Saturday, December 01, 2007

Forgetting to Scrub Hands


germ farm, originally uploaded by ddbsweasel.

Mr Rudd is washing his hands of Australia's committment to a peaceful Middle East. While it is possible that the job our troops have done in Iraq is over and they have been successful, Mr Rudd has not given them credit for the work they have done. Instead, Mr Rudd is proclaiming the success of such as Mamdouh Habib or David Hicks. Following in the footsteps of Whitlam, who managed to manufacture the Timor and Cambodian crisis out of his withdrawal from Vietnam.
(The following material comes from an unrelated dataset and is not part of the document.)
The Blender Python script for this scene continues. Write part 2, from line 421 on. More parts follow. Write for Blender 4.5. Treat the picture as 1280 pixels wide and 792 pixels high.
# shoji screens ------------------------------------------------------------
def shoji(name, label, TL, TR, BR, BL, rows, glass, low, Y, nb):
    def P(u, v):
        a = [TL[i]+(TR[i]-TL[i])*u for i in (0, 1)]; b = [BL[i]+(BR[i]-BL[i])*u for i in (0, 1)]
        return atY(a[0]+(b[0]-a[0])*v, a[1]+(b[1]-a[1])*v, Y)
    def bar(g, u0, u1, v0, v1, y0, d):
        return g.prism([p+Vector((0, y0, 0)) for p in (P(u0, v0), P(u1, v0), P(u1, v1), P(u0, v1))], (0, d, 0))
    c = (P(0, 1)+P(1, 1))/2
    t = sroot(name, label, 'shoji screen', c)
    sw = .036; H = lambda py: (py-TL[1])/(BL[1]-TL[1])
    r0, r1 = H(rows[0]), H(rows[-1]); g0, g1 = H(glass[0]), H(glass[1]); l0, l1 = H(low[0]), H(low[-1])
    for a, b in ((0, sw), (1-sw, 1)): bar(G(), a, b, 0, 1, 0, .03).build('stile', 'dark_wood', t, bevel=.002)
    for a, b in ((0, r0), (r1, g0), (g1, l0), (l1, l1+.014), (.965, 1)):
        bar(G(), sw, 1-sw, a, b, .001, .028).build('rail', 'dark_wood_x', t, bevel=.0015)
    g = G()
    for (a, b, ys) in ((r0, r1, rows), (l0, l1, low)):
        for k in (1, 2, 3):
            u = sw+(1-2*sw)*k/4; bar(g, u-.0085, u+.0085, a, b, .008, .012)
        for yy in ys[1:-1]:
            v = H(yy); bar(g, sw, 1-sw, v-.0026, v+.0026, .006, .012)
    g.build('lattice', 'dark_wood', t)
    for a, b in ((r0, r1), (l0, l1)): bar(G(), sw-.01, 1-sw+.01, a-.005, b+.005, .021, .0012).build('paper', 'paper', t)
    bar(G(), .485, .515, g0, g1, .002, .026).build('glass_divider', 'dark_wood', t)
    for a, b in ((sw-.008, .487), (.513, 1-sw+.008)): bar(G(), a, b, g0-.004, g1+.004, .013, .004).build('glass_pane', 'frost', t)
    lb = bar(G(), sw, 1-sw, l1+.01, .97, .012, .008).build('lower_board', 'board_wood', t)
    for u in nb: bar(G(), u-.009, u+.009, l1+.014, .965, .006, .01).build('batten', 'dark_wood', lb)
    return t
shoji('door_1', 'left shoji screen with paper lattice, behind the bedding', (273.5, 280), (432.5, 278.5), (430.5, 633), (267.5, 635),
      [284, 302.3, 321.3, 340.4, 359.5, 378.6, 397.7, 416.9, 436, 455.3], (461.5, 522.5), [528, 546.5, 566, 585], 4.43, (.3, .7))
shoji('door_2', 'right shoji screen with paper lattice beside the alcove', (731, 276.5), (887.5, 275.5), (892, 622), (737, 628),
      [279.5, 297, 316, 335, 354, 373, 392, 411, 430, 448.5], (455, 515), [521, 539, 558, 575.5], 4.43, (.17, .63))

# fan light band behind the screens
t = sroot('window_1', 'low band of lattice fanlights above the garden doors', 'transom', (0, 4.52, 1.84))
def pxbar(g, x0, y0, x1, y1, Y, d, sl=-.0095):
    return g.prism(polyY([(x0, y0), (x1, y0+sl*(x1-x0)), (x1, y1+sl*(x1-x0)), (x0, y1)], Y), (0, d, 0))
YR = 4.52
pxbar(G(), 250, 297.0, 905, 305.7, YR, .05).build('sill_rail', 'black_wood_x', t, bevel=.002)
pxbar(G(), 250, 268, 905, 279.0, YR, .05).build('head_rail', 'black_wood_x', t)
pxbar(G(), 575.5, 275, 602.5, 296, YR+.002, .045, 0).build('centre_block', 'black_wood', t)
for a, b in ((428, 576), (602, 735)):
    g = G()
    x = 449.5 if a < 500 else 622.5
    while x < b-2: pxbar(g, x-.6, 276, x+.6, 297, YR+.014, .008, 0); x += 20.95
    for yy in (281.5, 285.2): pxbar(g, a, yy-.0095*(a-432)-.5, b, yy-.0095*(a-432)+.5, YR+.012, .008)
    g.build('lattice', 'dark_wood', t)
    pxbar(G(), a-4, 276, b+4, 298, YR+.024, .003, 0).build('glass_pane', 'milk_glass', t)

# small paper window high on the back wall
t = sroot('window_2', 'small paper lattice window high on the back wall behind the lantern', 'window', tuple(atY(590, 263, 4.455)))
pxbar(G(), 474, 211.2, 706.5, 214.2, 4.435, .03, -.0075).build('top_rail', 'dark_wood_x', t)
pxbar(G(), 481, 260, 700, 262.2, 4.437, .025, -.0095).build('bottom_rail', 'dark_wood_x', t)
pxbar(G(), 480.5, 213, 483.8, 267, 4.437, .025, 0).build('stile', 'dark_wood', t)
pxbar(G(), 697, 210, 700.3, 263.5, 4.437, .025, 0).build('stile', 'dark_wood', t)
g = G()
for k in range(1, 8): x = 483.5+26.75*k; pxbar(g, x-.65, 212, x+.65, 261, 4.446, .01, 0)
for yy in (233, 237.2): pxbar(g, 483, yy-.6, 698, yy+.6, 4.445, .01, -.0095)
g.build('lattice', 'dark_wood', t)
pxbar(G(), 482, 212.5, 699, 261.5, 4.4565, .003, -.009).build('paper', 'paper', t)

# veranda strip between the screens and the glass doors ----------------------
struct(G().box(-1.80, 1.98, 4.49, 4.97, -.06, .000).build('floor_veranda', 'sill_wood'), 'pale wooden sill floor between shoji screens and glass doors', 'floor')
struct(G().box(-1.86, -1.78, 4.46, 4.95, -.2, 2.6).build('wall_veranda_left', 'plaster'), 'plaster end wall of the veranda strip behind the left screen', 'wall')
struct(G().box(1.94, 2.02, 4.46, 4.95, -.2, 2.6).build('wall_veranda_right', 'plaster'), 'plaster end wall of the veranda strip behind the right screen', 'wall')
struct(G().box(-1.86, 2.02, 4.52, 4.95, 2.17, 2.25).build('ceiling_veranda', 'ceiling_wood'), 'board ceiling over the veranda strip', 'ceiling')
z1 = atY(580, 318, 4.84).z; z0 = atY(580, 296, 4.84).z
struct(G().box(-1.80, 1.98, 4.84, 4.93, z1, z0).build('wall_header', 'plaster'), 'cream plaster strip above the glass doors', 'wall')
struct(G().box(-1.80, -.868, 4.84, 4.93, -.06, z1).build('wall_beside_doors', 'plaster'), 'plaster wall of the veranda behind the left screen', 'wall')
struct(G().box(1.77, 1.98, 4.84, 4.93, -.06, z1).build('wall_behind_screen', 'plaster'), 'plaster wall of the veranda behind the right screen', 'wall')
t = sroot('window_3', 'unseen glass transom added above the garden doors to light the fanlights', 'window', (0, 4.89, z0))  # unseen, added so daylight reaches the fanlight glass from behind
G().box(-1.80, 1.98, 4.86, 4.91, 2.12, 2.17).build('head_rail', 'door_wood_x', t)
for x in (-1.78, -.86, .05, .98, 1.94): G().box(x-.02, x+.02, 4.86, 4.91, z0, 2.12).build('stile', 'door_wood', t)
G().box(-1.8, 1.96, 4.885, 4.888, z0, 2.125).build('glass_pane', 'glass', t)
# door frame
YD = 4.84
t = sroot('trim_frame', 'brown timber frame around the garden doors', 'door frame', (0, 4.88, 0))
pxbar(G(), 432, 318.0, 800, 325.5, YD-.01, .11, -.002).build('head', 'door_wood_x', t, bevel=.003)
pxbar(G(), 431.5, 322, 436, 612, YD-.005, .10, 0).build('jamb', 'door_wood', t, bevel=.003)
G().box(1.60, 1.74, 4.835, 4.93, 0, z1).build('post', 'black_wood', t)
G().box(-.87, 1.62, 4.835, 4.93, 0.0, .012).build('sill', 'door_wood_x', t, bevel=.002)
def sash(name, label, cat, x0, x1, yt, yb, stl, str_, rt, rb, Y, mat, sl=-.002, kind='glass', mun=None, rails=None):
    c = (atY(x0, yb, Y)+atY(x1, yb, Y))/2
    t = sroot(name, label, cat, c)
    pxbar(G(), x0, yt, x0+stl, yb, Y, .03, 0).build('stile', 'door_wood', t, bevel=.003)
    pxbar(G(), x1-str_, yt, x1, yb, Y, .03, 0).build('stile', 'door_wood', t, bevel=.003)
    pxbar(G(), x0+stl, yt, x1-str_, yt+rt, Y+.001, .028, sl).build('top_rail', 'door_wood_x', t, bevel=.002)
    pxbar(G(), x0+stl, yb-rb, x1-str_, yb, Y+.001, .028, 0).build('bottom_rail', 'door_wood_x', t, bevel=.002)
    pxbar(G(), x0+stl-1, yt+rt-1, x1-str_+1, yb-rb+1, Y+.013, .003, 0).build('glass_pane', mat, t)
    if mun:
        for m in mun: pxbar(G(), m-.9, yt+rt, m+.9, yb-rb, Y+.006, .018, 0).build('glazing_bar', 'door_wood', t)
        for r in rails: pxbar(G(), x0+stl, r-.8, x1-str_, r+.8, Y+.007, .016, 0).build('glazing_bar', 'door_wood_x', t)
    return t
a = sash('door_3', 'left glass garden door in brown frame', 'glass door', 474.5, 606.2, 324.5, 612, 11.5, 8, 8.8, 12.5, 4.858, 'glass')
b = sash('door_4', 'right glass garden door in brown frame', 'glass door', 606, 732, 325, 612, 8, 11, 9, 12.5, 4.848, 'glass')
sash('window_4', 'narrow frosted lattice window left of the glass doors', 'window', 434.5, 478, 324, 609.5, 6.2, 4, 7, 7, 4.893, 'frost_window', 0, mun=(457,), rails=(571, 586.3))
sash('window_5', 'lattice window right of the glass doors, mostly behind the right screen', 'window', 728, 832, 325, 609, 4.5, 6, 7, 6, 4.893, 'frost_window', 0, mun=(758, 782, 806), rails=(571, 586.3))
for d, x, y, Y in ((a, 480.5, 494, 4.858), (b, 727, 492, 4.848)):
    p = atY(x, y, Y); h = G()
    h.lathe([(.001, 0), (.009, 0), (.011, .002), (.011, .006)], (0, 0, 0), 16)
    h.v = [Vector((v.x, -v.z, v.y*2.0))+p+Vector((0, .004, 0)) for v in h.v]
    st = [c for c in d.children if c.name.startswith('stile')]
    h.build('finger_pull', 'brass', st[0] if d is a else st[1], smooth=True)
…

Also getting the dirty hand treatment of Rudd is the 'sorry' issue. No one alive today was victor or victim of the first fleet expedition to colonize Australia. However, Rudd's policy is to open the floodgates for spurious claims of 'stolen generations' or displaced persons. And he calls himself a conservative. Reminds me of the description of King Charles 2nd who is said to have "never uttered a foolish thing, nor ever done a wise one."

2 comments:

Anonymous said...

Iraq troops to come home by mid-2008: Rudd
From news.com.au
AUSTRALIAN combat troops will come home from Iraq by the middle of next year, Prime Minister-elect Kevin Rudd says.

Mr Rudd, who will be sworn in on Monday, said he would meet US Ambassador Robert McCallum soon to set up discussions on precise timing.

The troop withdrawal would go ahead, as promised before last Saturday's election, he said.

"The combat force in Iraq we would have home by around about the middle of next year," Mr Rudd told Southern Cross Broadcasting in Melbourne.

"We've not begun our discussions with the United States on that.

"We'll have a meeting with the United States ambassador before too long to set up the appropriate processes for discussing that."

Anonymous said...

Bishop has no opinion on 'sorry' issue
From news.com.au
NEW deputy Liberal leader Julie Bishop has failed to fall in immediately behind her leader's opposition to saying sorry to the Stolen Generation.

New federal Liberal leader Brendan Nelson says he will not support prime minister-elect Kevin Rudd's plan to say sorry for past governments' removal of indigenous children from their parents.

While he said he would discuss the issue with colleagues, Dr Nelson said last night: "In my view we have no responsibility to apologise or take ownership for what was done by earlier generations".

Ms Bishop declined to offer a view on the issue today.

"It's now up to the new government to take a position on this and then we will respond accordingly," she told ABC Radio.

"I think we need to consult within the party to ensure that everybody understands where we are going with this issue."

Ms Bishop said saying sorry "became one of those symbolic issues from which the party would not retreat".

"We are very proud of the fact that we responded so immediately to the Northern Territory report and ... we must continue with that Northern Territory intervention so that we can make a practical difference to indigenous people in this country.

"We've still got to focus on the practical solutions for indigenous disadvantage and that's what our focus will be."

Ms Bishop said Mr Rudd had been "very shy" in spelling out the terms of a Labor government apology.

"I mean, he has been consistently baulking at actually saying these are the words we will use.

"So, I think it would be incumbent on us to consider what the government is putting forward and then take a position on it."

May have cost Turnbull the leadership

Commentators believe Malcolm Turnbull's strong support for saying sorry may have helped cost him the leadership in yesterday's party room ballot, which he lost to Dr Nelson by 45 votes to 42.

Dr Nelson has maintained outgoing prime minister John Howard's stance by saying he is not convinced of the need to say sorry.

"In my view, we have no responsibility to apologise or take ownership for what was done by earlier generations," he told ABC TV last night.

"Our generation cannot take personal or generational responsibility for the actions of earlier ones which in most, but not all cases, were done with the best of intentions."

Today, Dr Nelson said he had cried while reading about the plight of Aboriginal Australians in the past, but Australians should not be sorry about it.

On Aboriginal history, he said: "I am not ashamed to say I was in tears reading a lot of it".

"From the early 20th century through to about 1970, in most but not all cases they were good intentions, devastating outcomes in a lot of cases, arguably good outcomes in others," he told Southern Cross Broadcasting.

"Our generation will look back with a sense of shame in some of those outcomes, but we don't own them," he said.